Hearts of the City by Herbert Muschamp

Hearts of the City by Herbert Muschamp

Author:Herbert Muschamp [Muschamp, Herbert]
Language: eng
Format: epub
ISBN: 978-0-307-27324-6
Publisher: Knopf Doubleday Publishing Group
Published: 2013-12-11T00:00:00+00:00


THE MIRACLE IN BILBAO

If you want to look into the heart of American art today, you are going to need a passport. You will have to pack your bags, leave the U.S.A., and find your way to Bilbao, a small, rusty city in the northeast corner of Spain. The trip is not convenient, and you should not expect to have much fun while you’re there. This is Basque country. A region proudly, if not officially, independent from the rest of Spain, it is also bleakly free from Spanish sophistication. Oh, and by the way, you might get blown up. Basque country is not Bosnia. But it’s not Disney World, either. History here has not been sanitized into a colorful spectacle for your viewing enjoyment. People are actually living history here, punctuated by periodic violence. Those who visit Bilbao, however, may come away thinking that art is not entirely remote from matters of life and death.

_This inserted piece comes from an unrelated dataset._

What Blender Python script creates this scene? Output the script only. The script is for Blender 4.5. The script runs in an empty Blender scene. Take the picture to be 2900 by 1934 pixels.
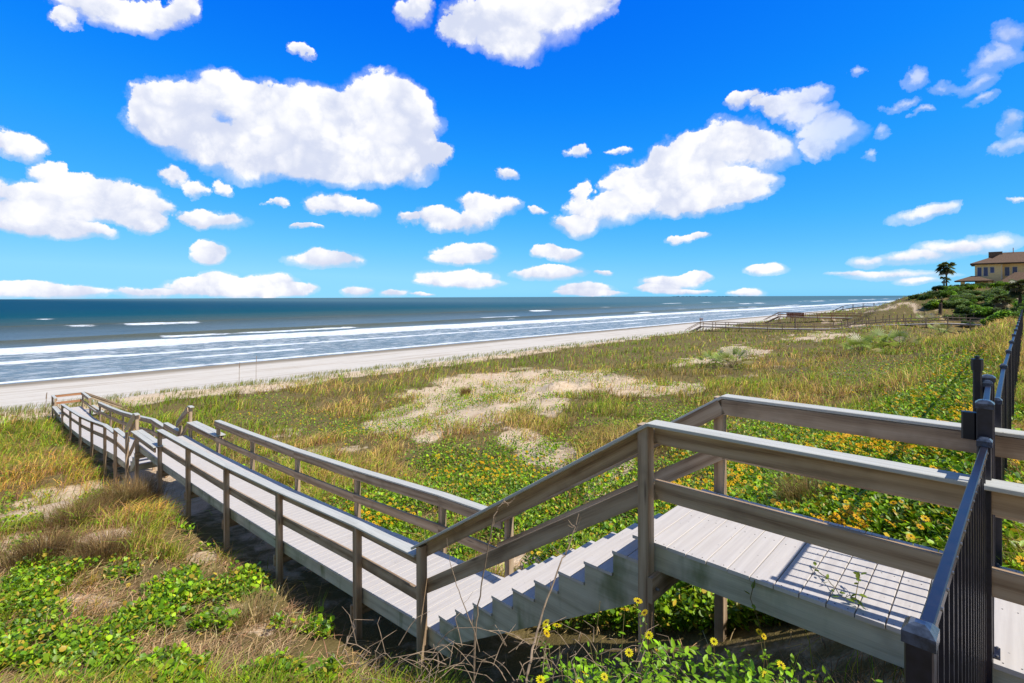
import bpy, math, random
import numpy as np
from mathutils import Vector
R = math.radians
rng = np.random.default_rng(7); random.seed(7)
SC = bpy.context.scene; COL = SC.collection
Z0 = 9.7                      # camera height above the sea (sea level is z = 0)
F = 1458.0                    # focal length in pixels of the 2900 px wide photograph
U = np.array([-.7264, .6873]); V = np.array([.6873, .7264])   # along the boardwalk (to sea) / along the shore

# ------------------------------------------------------------------ camera
cam = bpy.data.cameras.new('camera'); co = bpy.data.objects.new('camera', cam); COL.objects.link(co)
cam.sensor_width = 36; cam.lens = F/2900*36; cam.shift_y = -126.3/2900; cam.clip_start = .05; cam.clip_end = 60000
co.location = (0, 0, Z0); co.rotation_euler = (R(90), R(.226), 0); SC.camera = co
SC.render.resolution_x = 1024; SC.render.resolution_y = 683
SC.view_settings.view_transform = 'Standard'; SC.view_settings.look = 'None'
SC.view_settings.exposure = 0.12; SC.view_settings.gamma = 1; SC.view_settings.use_curve_mapping = False
SC.cycles.max_bounces = 6; SC.cycles.diffuse_bounces = 3; SC.cycles.transmission_bounces = 3
SC.cycles.use_denoising = True
SUN_EL = 51.0; SD = np.array([.8, -.6])         # horizontal direction towards the sun

# ------------------------------------------------------------------ node helpers
class NT:
    def __init__(s, t): s.t = t; s.n = t.nodes; s.l = t.links; s.n.clear()
    def new(s, ty, **k):
        n = s.n.new(ty)
        for a, b in k.items(): setattr(n, a, b)
        return n
    def put(s, sock, v):
        if isinstance(v, bpy.types.NodeSocket): s.l.new(v, sock)
        elif v is not None:
            if sock.type in ('RGBA',) and len(v) == 3: v = (*v, 1)
            sock.default_value = v
    def math(s, op, a, b=None, c=None, clamp=False):
        n = s.new('ShaderNodeMath', operation=op, use_clamp=clamp)
        s.put(n.inputs[0], a); s.put(n.inputs[1], b) if b is not None else None
        s.put(n.inputs[2], c) if c is not None else None
        return n.outputs[0]
    def vm(s, op, a, b=None, c=None, sc=None):
        n = s.new('ShaderNodeVectorMath', operation=op)
        s.put(n.inputs[0], a)
        if b is not None: s.put(n.inputs[1], b)
        if c is not None: s.put(n.inputs[2], c)
        if sc is not None: s.put(n.inputs['Scale'], sc)
        return n.outputs['Value'] if op in ('DOT_PRODUCT', 'LENGTH') else n.outputs[0]
    def mix(s, f, a, b, bt='MIX'):
        n = s.new('ShaderNodeMix', data_type='RGBA', blend_type=bt)
        s.put(n.inputs[0], f); s.put(n.inputs[6], a); s.put(n.inputs[7], b)
        return n.outputs[2]
    def noise(s, vec, scale, detail=2, rough=.5, dist=0, col=False):
        n = s.new('ShaderNodeTexNoise'); s.put(n.inputs['Vector'], vec)
        n.inputs['Scale'].default_value = scale; n.inputs['Detail'].default_value = detail
        n.inputs['Roughness'].default_value = rough; n.inputs['Distortion'].default_value = dist
        return n.outputs['Color' if col else 0]
    def ss(s, x, a, b, lo=0., hi=1.):
        n = s.new('ShaderNodeMapRange', interpolation_type='SMOOTHSTEP')
        s.put(n.inputs[0], x); s.put(n.inputs[1], a); s.put(n.inputs[2], b)
        n.inputs[3].default_value = lo; n.inputs[4].default_value = hi
        return n.outputs[0]
    def ramp(s, f, stops):
        n = s.new('ShaderNodeValToRGB'); s.put(n.inputs[0], f); e = n.color_ramp.elements
        while len(e) < len(stops): e.new(.5)
        for i, (p, c) in enumerate(stops): e[i].position = p; e[i].color = (*c, 1)
        return n.outputs[0]
    def sep(s, v):
        n = s.new('ShaderNodeSeparateXYZ'); s.put(n.inputs[0], v); return n.outputs
    def comb(s, x, y, z):
        n = s.new('ShaderNodeCombineXYZ'); s.put(n.inputs[0], x); s.put(n.inputs[1], y); s.put(n.inputs[2], z); return n.outputs[0]

# ------------------------------------------------------------------ world: Nishita sky with cumulus clouds
W = bpy.data.worlds.new('World'); SC.world = W; W.use_nodes = True
t = NT(W.node_tree)
sky = t.new('ShaderNodeTexSky', sky_type='NISHITA', sun_disc=False)
sky.sun_elevation = R(SUN_EL); sky.sun_rotation = math.atan2(SD[0], SD[1]); sky.altitude = 0
sky.air_density = 1.0; sky.dust_density = .3; sky.ozone_density = 2.5
dirv = t.new('ShaderNodeNewGeometry').outputs['Incoming']
dirv = t.vm('SCALE', dirv, sc=-1.0)
skg = t.math('MULTIPLY', t.sep(sky.outputs[0])[0], .1)                  # the Nishita gradient, graded to the deep blue of the photograph
skycol = t.ramp(skg, [(.05, (.0006, .09, .78)), (.105, (.0015, .165, .90)), (.14, (.005, .235, .95)), (.19, (.018, .325, .96)), (.29, (.06, .44, .96)), (.43, (.14, .56, .96)), (.65, (.28, .69, .98))])
skycol = t.vm('SCALE', skycol, sc=9.6)
hi = t.math('MAXIMUM', t.ss(t.sep(dirv)[2], .50, .80), t.ss(t.sep(dirv)[1], .05, -.45))    # unseen sky overhead and landward: left ungraded and toned down to limit ambient light
skycol = t.mix(hi, skycol, t.vm('SCALE', sky.outputs[0], sc=.82))
# clouds: puffs given as directions (azimuth, elevation) with angular radii
# (x, y, rx, ry) read off the photograph at 2351 px width, turned into directions below
PUFFS = [
 # big left cloud
 (390,240,85,70),(500,230,105,70),(620,260,90,85),(735,260,120,85),(870,240,110,85),(930,290,75,100),(840,330,150,85),(690,340,160,75),(560,345,120,65),(430,305,100,60),(350,275,75,45),(940,370,90,62),(1015,365,32,26),(780,395,130,40),
 # upper right of centre
 (1120,60,100,65),(1220,40,120,75),(1330,5,100,50),(1180,110,70,50),(1060,75,50,28),(955,25,48,35),
 # top left
 (250,20,140,38),(160,40,50,25),(350,30,80,30),(420,18,45,30),
 (690,97,38,14),(712,105,18,18),
 # left bank
 (20,315,60,32),(95,375,60,28),(45,440,80,45),(160,430,90,50),(230,455,110,55),(110,500,130,45),(310,470,90,50),(190,530,85,22),(60,500,80,40),(330,505,60,25),
 (400,397,38,22),(455,425,35,22),(518,420,25,16),(500,498,85,24),(455,505,40,18),
 (483,572,46,28),(480,585,42,18),
 (760,470,65,26),(810,482,52,20),(700,520,40,8),(640,457,30,9),
 (745,596,92,21),(1020,505,60,25),(1085,510,60,28),(1140,480,68,26),(1105,455,40,20),(945,507,32,17),(1160,402,30,15),
 (1070,578,78,20),(1060,592,80,14),(1050,636,95,22),(1055,648,105,14),
 (1250,580,36,15),(1295,588,48,16),(1260,628,88,18),(1385,628,25,7),
 # horizon banks
 (40,655,110,22),(150,665,120,16),(330,665,70,14),(450,655,90,24),(505,640,55,26),(620,645,75,28),(560,665,160,14),(690,660,45,16),
 (825,668,42,14),(905,674,38,9),(970,677,30,5),
 (1345,668,75,17),(1350,675,90,8),(1540,650,75,18),(1590,640,50,14),(1510,665,50,10),(1755,620,55,15),(1715,674,45,13),(1560,672,80,7),
 # large right cloud
 (1660,330,110,55),(1600,350,85,50),(1750,350,95,45),(1540,400,110,55),(1440,420,70,40),(1620,430,120,50),(1700,420,85,35),(1520,455,120,45),(1400,480,85,40),(1330,520,60,28),(1600,480,90,25),(1345,440,18,25),(1690,450,70,22),(1250,487,25,12),
 (1700,240,40,16),(1760,250,40,20),(1810,245,55,35),(1870,225,48,25),(1860,270,65,25),(1910,310,70,40),(1880,340,35,25),(1330,348,32,15),(1430,346,32,9),
 # thin right clouds
 (1975,165,22,16),(2090,190,30,26),(2060,245,40,12),(2160,205,40,16),(2240,200,55,24),(2280,150,60,28),(2320,95,50,32),(2250,240,45,16),(2110,260,35,9),(2010,305,20,15),(1990,355,18,12),
 (2330,290,40,30),(2320,340,55,22),(2110,497,65,17),(2170,485,50,18),(2335,473,30,7),(1560,551,38,9),(1605,545,34,9),
 (1990,605,42,18),(2090,600,85,18),(2180,580,75,24),(2270,570,95,22),(2060,640,130,12),(1960,634,70,6),(2110,655,60,9),
 # beyond the picture, so the sky carries on to the sides
 (-150,300,120,60),(-260,420,160,60),(-200,560,120,30),(-300,650,200,25),(2500,200,120,60),(2650,380,150,60),(2600,560,130,30),(700,-160,200,70),(1600,-220,240,70),
]
THIN = set()
sepd = t.sep(dirv)
az = t.math('ARCTAN2', sepd[0], sepd[1])
el = t.math('ARCSINE', sepd[2])
n1 = t.noise(dirv, 9, 7, .6, .15, col=True)
n2 = t.noise(dirv, 30, 7, .68, 0, col=True)
n1v = t.vm('SUBTRACT', n1, (.5, .5, .5)); n2v = t.vm('SUBTRACT', n2, (.5, .5, .5))
w1 = t.vm('SCALE', n1v, sc=.085); w2 = t.vm('SCALE', n2v, sc=.028)
ww = t.vm('ADD', w1, w2)
ae = t.comb(az, el, 0.0)
nearh = t.ss(el, .0, .20, .38, 1.0)
ae = t.vm('ADD', ae, t.vm('MULTIPLY', t.vm('SCALE', ww, sc=nearh), (1.1, .8, 0)))
acc = None; accy = None
def px2dir(x, y):
    x *= 2900/2351; y *= 2900/2351
    yh = 835 + .00395*x; a = (x-1450)/F; b = (yh-y)/F
    return math.atan2(a, 1), math.atan2(b, math.hypot(a, 1))
for (x, y, rx, ry) in PUFFS:
    a0, e0 = px2dir(x, y); a1, _ = px2dir(x+rx, y); am, _ = px2dir(x-rx, y); _, e1 = px2dir(x, y-ry); _, em = px2dir(x, y+ry)
    ra = max(.004, abs(a1-am)/2)*1.12; re = max(.004, abs(e1-em)/2)*1.12
    q = t.vm('MULTIPLY_ADD', ae, (1/ra, 1/re, 0), (-a0/ra, -e0/re, 0))
    dd = t.vm('DOT_PRODUCT', q, q)
    k = t.math('MAXIMUM', t.math('SUBTRACT', 1.0, dd), 0.0)
    yy = t.vm('DOT_PRODUCT', q, (0, 1, 0))
    yk = t.math('MULTIPLY', yy, k)
    acc = k if acc is None else t.math('ADD', acc, k)
    accy = yk if accy is None else t.math('ADD', accy, yk)
ny = t.sep(n2v); nyy = t.sep(n1v)
def puff(sc, amp):
    vo = t.new('ShaderNodeTexVoronoi', feature='SMOOTH_F1'); t.put(vo.inputs['Vector'], t.vm('ADD', dirv, t.vm('SCALE', n1v, sc=.10))); vo.inputs['Scale'].default_value = sc; vo.inputs['Smoothness'].default_value = .25
    return t.math('MULTIPLY', t.math('SUBTRACT', .45, vo.outputs[0]), amp)
p1 = puff(17, 1.0); p2 = puff(42, .55)
bill = t.math('ADD', p1, p2)
up = t.math('DIVIDE', accy, t.math('ADD', acc, .05))
dens = t.math('ADD', acc, t.math('MULTIPLY', ny[0], .60))
dens = t.math('ADD', dens, t.math('MULTIPLY', nyy[2], 1.1))
dens = t.math('ADD', dens, t.math('MULTIPLY', bill, .45))
wisp = t.ss(az, .42, .60)                       # the clouds to the right are thinner
soft = t.ss(up, -.5, .25, 1.05, .40)
cov = t.ss(dens, .16, t.math('ADD', soft, t.math('MULTIPLY', wisp, .55)))
cov = t.math('MAXIMUM', cov, t.math('MULTIPLY', t.ss(dens, -.15, .55), .38))
cov = t.math('MULTIPLY', cov, t.ss(acc, .0, .14))
thin = t.math('SUBTRACT', 1.0, t.math('MULTIPLY', t.math('MULTIPLY', wisp, .45), t.ss(el, .10, .2)))
cov = t.math('MULTIPLY', cov, thin)
shade = t.math('ADD', t.math('ADD', t.math('MULTIPLY', up, .60), t.math('MULTIPLY', nyy[1], 1.9)), t.math('ADD', t.math('MULTIPLY', ny[1], .35), t.math('MULTIPLY', bill, 1.0)))
shade = t.ss(shade, -.62, .40)
ccol = t.mix(shade, (6.3, 6.8, 8.4, 1), (9.6, 9.6, 9.8, 1))
final = t.mix(cov, skycol, ccol)
bg = t.new('ShaderNodeBackground'); t.put(bg.inputs[0], final); bg.inputs[1].default_value = .1
out = t.new('ShaderNodeOutputWorld'); t.l.new(bg.outputs[0], out.inputs[0])
W.cycles.sampling_method = 'MANUAL'; W.cycles.sample_map_resolution = 512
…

Bilbao has lately become a pilgrimage town. The word is out that miracles still occur, and that a major one has happened here. The city’s new Guggenheim Museum, a satellite of the Solomon R. Guggenheim Foundation in New York, opens on October 19. But people have been flocking to Bilbao for nearly two years, just to watch the building’s skeleton take shape. “Have you been to Bilbao?” In architectural circles, that question has acquired the status of a shibboleth. Have you seen the light? Have you seen the future? Does it work? Does it play?

Designed by Frank Gehry, the Bilbao Guggenheim is the most important building yet completed by the California architect. The miracle taking place here, however, is not Gehry’s building, wondrous as it is. The miraculous occurrence is the extravagant optimism that enters into the outlook of those who have made the pilgrimage. What if American art has not, after all, played itself out to its last entropic wheeze? What if standards of cultural achievement have not irretrievably dissolved in the vast, tepid bath of relativity, telemarketing, and manipulated public opinion? Has it even become possible, once again, to think about beauty as a form of truth?

Ring-a-ding-ding.

Frank Gehry, who is sixty-eight, has been an important figure in architecture since 1978, the year he completed the remodeling of his home in Santa Monica, California. An extensively overhauled version of a generic Dutch-roofed suburban house, the building employed an original vocabulary of crude industrial materials: chain-link fence, plywood, galvanized zinc, cinder block, exposed wood framing. These he arranged into a composition of lopsided cubes, exposed-stud walls, and other unruly shapes. In the past five years, Gehry has completed such major buildings as the University of Toledo Center for the Visual Arts, the Weisman Art Museum in Minneapolis, the American Center in Paris, an office building in Prague. These projects not only represent an enlargement in architectural scale. They have also extended what seemed a purely private, idiosyncratic language into the larger dimension of public meaning.

Gehry’s own house was a tour de force, but it was, after all, an architect’s home.